New York Morning Telegraph, January 6, 1920

          Returns to Culver City

          Louella Parsons

          It had to be. Mabel Normand had to leave New York and all her million and nine fans here to return to California and start work on “Maggie,” her next Goldwyn picture. She put off the evil day just as long as she could, and finally when she did decide to leave town she left in such a typical Mabel hurry that not half of her friends knew she had departed.

          Our first knowledge that she had left town came in a tele­gram of farewell from Streator, Illinois. Not knowing she had checked out from her hotel, and expecting to see her at dinner Sunday, it was somewhat of a shock to learn she was on her way to the Coast.

          But being a creature of impulse, everyone expects Miss Normand to act on them: and everyone loves her for being as she is.





Dramatic Mirror, February 7, 1920


There is only one Mabel Normand. Consequently, there is nothing to compare her with. If you like, her you like her, and if you don't, you don't. In the latter taste, you are indeed to be pitied if you find yourself compelled to sit through a Mabel Normand picture. Luckily there are few members of the screen loving public who don't like Mabel, and their number is becoming less all the time. Anyone who can sit through "Jinx" and come away without profound respect for Miss Normand's comedy ability, is indeed exceptional.

          The Jinx is the nickname of an orphan who is some way has become attached to a circus. She brings disaster to everybody she comes in contact with, and is treated accordingly. Her greatest misdemeanor, however, occurs when she takes the place of the serpentine dancer and disgraces the show before all who might possibly get it out of its financial difficulties. The dire fate that is sure to overtake her when she and the manager get together causes her to run away. An orphan asylum offers the most convenient refuge, and here she stages an amateur circus which is a riot of amusement.
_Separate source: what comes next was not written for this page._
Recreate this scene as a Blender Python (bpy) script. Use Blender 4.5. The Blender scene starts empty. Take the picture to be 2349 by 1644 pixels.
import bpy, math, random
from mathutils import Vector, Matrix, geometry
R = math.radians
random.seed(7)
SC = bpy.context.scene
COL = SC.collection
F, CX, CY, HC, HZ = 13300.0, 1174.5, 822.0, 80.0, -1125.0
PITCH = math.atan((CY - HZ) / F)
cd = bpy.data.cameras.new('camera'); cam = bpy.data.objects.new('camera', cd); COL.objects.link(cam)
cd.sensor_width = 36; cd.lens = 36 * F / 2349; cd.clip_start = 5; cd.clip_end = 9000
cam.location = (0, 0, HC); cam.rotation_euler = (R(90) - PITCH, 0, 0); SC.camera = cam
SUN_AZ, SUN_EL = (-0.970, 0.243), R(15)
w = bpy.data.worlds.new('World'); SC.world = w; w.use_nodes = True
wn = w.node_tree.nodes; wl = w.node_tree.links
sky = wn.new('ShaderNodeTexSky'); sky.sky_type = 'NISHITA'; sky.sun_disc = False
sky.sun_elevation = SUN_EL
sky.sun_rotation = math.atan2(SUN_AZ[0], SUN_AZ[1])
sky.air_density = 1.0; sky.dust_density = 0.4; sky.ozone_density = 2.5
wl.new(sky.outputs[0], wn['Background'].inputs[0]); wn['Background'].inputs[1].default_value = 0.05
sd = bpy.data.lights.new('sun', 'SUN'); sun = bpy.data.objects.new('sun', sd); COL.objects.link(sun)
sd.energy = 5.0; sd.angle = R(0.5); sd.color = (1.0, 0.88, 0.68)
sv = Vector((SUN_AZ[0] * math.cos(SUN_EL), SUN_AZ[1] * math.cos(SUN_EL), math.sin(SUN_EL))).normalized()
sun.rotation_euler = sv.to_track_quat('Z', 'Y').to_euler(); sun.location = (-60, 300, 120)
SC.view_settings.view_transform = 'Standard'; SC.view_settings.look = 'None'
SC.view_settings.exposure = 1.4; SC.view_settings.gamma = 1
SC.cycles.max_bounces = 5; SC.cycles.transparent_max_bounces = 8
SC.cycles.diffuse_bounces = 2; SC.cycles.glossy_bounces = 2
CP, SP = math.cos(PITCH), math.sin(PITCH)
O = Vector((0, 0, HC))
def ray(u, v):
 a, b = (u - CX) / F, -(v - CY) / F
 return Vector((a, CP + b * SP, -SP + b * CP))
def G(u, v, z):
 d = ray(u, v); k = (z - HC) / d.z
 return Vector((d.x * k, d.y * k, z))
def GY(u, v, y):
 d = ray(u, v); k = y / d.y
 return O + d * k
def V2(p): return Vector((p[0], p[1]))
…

Here also she is found by the wild man of the show, who does not share the company's prejudice against her, and we are left to suppose that at some date after the end of the picture the two become a happy bride and groom.

          Obviously such a story as this is not sufficient to entertain even the most simple minded audience without mammoth assistance from the cast. In this case the cast is ninety-nine per cent Mabel Normand.

















Victor L. Schertzinger & Mabel Normand


"playing together"



Coshocton Tribune, May 18, 1920, page 8



Acting in the “movies” is like a cold.  You get used to both after a while.


Which would you rather do, play a village cutup or a society girl?” Miss Normand was asked. “Race Tom Moore in my new Stutz,” she replied.


I think Will Rogers has some fish blood in him.  He dances like a crocodile, but swims like a shark.


You can’t tell anything about a person’s dancing by looking at him, “Take my director, Victor Schertzinger for instance.  When he walks across a set, you’d think someone was playing a waltz, and he couldn’t control his feet.


They say Jazz isn’t music.  Did you hear of anyone dancing to a Beethoven sonata?”